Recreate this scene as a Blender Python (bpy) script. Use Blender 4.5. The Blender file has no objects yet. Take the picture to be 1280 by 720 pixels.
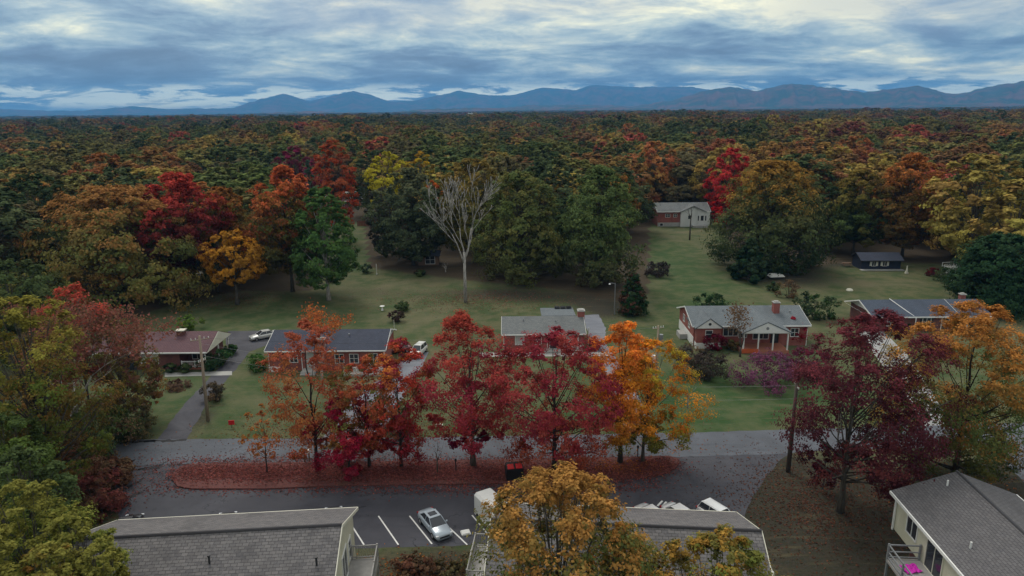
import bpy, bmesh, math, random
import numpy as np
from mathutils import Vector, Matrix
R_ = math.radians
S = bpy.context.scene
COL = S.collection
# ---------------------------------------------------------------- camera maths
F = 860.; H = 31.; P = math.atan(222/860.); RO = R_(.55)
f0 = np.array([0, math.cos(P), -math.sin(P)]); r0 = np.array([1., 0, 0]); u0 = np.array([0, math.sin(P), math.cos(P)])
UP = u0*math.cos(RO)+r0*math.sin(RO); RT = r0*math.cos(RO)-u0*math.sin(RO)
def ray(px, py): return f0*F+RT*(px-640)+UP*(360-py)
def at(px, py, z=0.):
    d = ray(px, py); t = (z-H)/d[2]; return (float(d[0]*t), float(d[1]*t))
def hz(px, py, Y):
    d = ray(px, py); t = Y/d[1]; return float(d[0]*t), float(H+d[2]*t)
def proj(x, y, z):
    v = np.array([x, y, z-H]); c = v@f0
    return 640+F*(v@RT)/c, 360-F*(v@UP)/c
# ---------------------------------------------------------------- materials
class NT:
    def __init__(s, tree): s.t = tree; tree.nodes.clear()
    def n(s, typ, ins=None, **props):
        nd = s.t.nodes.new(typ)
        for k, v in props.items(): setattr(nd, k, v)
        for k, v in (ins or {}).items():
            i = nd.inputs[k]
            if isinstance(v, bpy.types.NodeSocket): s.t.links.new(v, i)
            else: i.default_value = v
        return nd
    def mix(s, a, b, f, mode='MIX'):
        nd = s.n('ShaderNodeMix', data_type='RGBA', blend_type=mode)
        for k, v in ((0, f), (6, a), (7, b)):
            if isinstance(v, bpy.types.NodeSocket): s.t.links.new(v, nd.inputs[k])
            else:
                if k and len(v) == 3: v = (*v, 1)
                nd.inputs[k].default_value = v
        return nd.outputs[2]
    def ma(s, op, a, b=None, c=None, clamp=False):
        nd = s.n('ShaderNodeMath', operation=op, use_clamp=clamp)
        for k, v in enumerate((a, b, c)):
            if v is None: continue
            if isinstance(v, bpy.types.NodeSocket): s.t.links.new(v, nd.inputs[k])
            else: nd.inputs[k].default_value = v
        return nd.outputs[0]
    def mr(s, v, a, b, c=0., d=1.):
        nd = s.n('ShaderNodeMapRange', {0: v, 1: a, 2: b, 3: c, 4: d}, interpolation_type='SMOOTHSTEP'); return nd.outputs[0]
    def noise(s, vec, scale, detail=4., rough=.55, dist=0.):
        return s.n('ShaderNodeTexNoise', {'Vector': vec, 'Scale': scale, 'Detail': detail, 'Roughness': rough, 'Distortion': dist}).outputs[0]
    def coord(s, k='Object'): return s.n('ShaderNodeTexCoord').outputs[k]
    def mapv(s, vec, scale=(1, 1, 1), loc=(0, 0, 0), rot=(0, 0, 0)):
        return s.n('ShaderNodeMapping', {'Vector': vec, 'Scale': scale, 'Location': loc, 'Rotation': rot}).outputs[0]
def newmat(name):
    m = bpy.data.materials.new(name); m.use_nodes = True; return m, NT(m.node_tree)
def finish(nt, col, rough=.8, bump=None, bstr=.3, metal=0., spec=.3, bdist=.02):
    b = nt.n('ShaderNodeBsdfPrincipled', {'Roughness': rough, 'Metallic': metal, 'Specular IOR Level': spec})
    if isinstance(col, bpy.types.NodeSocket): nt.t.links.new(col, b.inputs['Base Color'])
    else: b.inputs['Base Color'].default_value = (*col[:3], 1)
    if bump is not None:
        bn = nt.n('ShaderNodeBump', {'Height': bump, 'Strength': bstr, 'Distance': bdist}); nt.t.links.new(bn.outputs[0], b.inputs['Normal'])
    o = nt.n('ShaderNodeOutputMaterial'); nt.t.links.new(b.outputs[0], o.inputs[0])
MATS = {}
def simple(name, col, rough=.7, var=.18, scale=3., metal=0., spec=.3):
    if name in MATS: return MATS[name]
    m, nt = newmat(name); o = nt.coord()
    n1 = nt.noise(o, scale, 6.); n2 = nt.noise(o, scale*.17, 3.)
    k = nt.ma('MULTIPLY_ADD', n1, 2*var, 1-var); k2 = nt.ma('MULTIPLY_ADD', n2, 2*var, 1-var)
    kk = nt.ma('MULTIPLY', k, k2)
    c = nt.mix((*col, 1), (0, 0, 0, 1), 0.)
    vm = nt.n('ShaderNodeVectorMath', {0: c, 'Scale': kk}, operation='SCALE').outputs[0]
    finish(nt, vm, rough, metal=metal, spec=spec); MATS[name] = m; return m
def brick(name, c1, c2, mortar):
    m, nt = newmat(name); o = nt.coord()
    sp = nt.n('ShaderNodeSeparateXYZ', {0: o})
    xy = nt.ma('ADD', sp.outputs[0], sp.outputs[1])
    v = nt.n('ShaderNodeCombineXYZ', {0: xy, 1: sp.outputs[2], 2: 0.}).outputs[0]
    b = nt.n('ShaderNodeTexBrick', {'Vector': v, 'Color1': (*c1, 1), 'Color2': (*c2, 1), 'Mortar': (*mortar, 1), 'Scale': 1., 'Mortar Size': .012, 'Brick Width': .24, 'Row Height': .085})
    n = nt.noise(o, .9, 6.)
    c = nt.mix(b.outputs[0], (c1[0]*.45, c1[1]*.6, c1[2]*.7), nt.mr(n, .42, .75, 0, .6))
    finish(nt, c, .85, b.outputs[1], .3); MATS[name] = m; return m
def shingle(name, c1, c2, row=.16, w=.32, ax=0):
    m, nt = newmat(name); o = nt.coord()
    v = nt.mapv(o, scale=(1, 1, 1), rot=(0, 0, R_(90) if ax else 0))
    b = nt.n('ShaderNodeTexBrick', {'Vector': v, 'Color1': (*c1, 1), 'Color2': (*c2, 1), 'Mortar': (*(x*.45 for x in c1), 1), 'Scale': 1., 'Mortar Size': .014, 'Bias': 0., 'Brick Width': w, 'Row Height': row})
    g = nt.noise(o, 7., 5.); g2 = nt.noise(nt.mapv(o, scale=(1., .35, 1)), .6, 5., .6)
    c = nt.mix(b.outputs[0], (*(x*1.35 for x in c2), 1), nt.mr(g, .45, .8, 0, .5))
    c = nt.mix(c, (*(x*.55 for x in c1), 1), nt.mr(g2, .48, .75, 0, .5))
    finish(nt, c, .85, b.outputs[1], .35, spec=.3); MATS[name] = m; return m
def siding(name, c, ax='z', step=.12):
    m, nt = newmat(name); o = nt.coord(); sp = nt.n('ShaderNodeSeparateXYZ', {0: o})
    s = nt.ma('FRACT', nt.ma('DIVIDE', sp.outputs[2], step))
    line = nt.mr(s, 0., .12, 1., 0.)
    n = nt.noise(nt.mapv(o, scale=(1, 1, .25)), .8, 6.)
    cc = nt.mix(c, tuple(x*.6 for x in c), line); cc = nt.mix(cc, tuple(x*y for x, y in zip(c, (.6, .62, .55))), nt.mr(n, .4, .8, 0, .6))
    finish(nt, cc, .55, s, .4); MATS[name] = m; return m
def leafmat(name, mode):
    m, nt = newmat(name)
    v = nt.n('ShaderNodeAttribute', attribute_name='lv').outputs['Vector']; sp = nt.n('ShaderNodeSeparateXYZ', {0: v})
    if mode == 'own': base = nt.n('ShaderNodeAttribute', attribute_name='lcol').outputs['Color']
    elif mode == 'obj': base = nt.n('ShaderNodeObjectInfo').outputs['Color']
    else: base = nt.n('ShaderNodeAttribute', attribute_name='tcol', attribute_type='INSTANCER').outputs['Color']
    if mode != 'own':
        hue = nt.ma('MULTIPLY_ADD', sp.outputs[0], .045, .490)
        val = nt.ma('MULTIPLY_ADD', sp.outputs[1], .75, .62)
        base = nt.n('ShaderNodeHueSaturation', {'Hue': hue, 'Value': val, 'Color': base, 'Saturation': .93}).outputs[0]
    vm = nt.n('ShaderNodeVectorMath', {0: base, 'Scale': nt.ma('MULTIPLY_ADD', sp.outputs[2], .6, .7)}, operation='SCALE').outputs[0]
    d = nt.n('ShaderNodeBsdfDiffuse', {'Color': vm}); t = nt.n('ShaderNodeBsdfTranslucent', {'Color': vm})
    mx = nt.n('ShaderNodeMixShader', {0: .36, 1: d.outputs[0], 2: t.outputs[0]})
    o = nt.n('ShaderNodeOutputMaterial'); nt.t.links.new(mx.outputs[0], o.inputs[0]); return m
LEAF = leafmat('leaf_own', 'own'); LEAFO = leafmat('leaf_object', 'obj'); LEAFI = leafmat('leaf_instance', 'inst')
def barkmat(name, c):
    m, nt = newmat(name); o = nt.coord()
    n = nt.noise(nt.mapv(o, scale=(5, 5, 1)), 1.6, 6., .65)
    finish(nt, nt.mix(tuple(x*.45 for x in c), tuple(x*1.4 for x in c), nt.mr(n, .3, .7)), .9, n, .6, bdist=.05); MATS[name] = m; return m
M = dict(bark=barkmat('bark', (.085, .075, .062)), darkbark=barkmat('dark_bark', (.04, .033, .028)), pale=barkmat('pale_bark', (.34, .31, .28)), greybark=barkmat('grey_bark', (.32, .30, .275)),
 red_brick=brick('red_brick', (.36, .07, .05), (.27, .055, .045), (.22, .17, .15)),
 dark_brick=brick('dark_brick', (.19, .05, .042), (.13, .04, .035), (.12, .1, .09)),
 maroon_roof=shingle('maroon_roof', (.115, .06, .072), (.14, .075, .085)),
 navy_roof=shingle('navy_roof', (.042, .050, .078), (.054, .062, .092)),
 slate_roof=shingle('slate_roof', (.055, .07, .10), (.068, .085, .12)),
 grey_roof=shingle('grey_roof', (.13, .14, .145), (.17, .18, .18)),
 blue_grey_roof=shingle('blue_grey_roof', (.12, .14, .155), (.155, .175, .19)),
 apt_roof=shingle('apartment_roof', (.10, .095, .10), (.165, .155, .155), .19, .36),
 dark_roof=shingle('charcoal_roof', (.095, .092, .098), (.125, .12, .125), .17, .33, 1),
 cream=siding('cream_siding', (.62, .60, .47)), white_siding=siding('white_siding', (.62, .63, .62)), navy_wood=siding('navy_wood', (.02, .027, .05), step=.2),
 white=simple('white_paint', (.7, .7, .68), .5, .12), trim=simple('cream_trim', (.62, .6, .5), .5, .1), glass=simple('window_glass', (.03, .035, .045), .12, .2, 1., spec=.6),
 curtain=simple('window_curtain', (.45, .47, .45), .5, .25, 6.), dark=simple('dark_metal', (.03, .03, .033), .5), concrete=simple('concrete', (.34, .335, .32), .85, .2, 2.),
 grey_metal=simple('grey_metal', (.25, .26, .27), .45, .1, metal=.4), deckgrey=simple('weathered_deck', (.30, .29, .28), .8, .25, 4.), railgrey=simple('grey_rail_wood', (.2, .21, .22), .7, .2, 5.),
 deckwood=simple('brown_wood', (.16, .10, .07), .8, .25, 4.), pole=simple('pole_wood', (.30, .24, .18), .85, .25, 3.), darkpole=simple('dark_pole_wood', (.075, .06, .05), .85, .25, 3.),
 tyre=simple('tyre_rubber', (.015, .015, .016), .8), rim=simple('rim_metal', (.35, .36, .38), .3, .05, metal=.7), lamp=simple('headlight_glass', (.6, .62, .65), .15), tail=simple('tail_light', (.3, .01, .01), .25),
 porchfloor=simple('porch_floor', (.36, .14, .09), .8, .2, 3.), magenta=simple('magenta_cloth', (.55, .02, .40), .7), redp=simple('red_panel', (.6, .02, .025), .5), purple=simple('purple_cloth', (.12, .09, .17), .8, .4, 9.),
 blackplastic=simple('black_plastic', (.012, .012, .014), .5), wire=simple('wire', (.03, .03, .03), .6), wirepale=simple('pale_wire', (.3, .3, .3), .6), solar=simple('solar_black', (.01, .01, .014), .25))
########
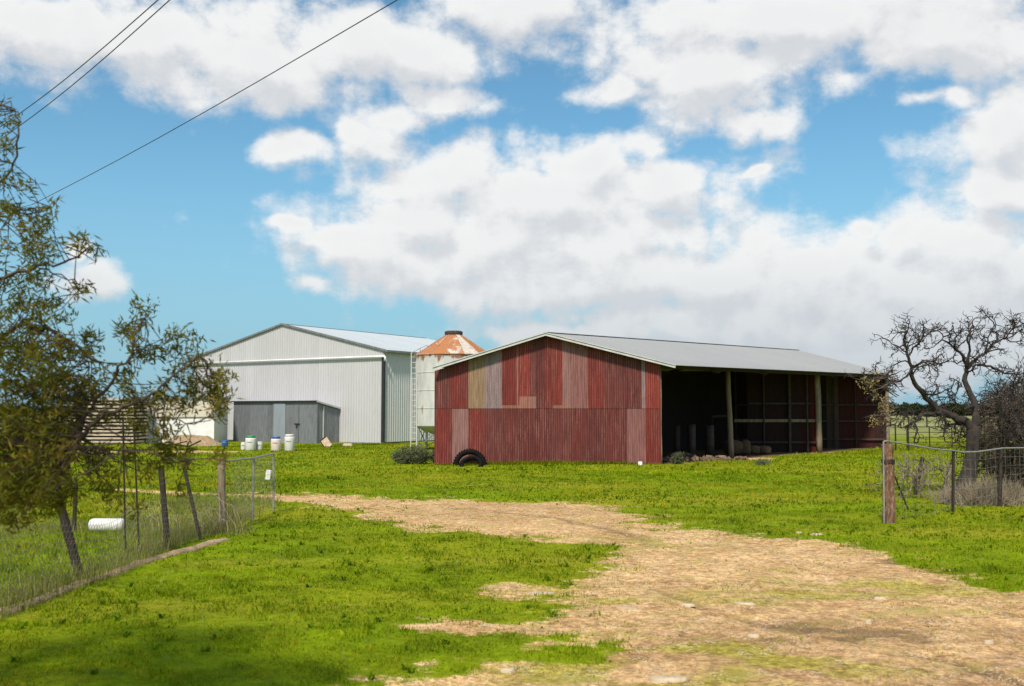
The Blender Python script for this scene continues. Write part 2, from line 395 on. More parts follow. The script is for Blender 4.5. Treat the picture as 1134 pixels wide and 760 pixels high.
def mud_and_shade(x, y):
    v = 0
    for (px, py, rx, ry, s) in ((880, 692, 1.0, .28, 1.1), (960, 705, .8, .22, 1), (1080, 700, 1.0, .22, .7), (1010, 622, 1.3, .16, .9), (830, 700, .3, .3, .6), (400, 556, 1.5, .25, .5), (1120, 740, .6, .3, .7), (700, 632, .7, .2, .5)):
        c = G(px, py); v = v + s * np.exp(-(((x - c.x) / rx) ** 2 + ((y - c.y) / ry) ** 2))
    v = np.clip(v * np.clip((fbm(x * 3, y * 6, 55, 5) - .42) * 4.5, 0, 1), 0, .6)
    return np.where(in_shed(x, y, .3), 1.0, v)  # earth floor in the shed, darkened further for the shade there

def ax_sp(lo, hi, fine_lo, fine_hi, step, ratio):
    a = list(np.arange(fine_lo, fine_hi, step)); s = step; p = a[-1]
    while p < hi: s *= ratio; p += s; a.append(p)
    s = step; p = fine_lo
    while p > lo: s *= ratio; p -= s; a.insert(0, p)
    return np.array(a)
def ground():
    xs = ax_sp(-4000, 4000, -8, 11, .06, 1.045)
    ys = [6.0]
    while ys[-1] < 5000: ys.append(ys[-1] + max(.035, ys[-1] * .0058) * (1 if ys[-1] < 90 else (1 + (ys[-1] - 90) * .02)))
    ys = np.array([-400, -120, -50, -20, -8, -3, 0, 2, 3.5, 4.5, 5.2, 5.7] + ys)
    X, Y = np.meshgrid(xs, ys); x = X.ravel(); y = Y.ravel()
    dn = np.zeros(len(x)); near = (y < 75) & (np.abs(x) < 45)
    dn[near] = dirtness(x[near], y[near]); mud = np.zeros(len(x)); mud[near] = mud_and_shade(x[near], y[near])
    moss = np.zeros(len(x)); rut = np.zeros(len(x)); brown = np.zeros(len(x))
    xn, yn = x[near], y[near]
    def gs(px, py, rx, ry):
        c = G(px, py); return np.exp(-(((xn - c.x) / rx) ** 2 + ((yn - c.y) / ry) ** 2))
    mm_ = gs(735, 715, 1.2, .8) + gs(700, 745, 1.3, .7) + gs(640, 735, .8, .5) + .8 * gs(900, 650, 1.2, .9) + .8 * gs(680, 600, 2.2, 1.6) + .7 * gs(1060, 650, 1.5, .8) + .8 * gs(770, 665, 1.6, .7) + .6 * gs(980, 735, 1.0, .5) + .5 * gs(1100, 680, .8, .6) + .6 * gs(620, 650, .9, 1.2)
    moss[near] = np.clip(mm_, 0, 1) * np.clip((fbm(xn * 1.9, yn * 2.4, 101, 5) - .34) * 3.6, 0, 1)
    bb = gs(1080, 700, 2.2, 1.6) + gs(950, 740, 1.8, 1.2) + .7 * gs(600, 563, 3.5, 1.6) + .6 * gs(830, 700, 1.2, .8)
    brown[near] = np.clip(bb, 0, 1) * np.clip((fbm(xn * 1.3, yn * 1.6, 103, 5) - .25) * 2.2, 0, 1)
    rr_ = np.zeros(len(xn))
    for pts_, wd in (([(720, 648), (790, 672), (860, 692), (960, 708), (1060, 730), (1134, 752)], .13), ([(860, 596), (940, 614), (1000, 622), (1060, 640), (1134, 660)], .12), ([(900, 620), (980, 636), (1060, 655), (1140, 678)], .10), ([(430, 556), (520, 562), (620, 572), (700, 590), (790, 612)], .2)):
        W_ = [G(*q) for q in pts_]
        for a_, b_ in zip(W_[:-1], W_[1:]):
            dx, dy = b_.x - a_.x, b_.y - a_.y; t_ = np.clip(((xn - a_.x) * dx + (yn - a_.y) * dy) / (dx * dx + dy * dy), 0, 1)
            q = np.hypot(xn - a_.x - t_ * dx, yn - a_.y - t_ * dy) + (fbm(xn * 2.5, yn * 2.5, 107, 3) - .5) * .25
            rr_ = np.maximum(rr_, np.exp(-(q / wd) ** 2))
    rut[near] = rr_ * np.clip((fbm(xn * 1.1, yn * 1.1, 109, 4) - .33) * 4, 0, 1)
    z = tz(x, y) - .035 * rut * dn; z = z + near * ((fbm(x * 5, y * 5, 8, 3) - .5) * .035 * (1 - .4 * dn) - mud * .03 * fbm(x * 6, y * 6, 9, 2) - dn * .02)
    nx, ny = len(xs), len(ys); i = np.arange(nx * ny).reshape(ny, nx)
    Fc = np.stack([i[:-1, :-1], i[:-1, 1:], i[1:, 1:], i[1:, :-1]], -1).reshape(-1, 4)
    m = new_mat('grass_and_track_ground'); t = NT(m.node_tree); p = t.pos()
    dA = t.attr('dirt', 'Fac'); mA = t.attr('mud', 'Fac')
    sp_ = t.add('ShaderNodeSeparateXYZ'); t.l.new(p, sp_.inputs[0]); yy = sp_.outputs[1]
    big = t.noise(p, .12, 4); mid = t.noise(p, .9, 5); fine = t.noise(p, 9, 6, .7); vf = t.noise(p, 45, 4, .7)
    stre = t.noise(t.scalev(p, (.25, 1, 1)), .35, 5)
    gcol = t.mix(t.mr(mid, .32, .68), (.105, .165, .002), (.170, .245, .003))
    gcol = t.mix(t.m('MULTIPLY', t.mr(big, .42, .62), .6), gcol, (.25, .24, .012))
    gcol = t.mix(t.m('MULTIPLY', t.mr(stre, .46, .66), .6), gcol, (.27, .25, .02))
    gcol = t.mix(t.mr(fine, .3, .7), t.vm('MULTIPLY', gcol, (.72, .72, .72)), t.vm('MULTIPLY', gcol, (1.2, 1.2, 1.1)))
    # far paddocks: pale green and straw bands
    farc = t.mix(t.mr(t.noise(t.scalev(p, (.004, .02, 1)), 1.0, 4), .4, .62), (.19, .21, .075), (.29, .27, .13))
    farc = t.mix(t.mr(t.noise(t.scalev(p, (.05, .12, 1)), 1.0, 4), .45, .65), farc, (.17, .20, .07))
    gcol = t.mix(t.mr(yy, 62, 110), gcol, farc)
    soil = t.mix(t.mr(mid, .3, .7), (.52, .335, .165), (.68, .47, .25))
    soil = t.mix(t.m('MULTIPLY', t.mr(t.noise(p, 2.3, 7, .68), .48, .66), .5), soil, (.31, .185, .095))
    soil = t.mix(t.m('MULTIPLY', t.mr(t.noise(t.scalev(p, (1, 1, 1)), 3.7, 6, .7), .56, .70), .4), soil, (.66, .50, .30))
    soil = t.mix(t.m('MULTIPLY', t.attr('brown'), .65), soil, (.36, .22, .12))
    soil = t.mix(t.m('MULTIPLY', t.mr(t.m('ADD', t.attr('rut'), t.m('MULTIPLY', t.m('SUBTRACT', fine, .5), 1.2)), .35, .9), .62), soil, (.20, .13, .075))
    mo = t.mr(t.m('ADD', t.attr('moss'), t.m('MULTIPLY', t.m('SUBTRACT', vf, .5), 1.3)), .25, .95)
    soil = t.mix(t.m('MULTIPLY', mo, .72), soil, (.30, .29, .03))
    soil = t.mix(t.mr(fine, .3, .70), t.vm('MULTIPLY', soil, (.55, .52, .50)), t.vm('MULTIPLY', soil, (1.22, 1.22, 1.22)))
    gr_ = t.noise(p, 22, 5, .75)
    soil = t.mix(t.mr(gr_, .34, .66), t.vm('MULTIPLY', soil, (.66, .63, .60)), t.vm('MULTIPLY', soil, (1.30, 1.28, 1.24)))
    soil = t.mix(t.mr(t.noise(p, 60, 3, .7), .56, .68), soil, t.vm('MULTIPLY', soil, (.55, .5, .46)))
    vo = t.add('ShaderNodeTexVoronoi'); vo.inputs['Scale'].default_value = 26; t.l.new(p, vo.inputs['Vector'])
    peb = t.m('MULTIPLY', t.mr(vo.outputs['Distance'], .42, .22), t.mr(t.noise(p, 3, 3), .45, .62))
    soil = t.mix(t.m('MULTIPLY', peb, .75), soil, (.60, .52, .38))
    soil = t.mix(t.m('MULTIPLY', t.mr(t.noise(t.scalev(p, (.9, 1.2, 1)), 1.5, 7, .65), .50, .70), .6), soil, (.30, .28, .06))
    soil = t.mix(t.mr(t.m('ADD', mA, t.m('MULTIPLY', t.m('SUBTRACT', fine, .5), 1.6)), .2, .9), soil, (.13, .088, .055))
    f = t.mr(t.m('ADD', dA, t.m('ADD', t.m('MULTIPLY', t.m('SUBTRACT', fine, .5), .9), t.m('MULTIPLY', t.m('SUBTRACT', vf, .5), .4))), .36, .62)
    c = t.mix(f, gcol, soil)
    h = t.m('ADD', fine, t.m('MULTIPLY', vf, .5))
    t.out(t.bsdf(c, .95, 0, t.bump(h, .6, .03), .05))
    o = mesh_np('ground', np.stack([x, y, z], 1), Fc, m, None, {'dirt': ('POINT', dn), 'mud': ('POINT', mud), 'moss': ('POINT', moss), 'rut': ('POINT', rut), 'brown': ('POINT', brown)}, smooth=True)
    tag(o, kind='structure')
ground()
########
• **Given task**
From the records above, repeat exactly the lines from the one with "The Blender Python" through the one with "return np.where(in_shed(x, y, .3), 1.0, v)", both included.

• **Exercise response**
The Blender Python script for this scene continues. Write part 2, from line 395 on. More parts follow. The script is for Blender 4.5. Treat the picture as 1134 pixels wide and 760 pixels high.
def mud_and_shade(x, y):
    v = 0
    for (px, py, rx, ry, s) in ((880, 692, 1.0, .28, 1.1), (960, 705, .8, .22, 1), (1080, 700, 1.0, .22, .7), (1010, 622, 1.3, .16, .9), (830, 700, .3, .3, .6), (400, 556, 1.5, .25, .5), (1120, 740, .6, .3, .7), (700, 632, .7, .2, .5)):
        c = G(px, py); v = v + s * np.exp(-(((x - c.x) / rx) ** 2 + ((y - c.y) / ry) ** 2))
    v = np.clip(v * np.clip((fbm(x * 3, y * 6, 55, 5) - .42) * 4.5, 0, 1), 0, .6)
    return np.where(in_shed(x, y, .3), 1.0, v)  # earth floor in the shed, darkened further for the shade there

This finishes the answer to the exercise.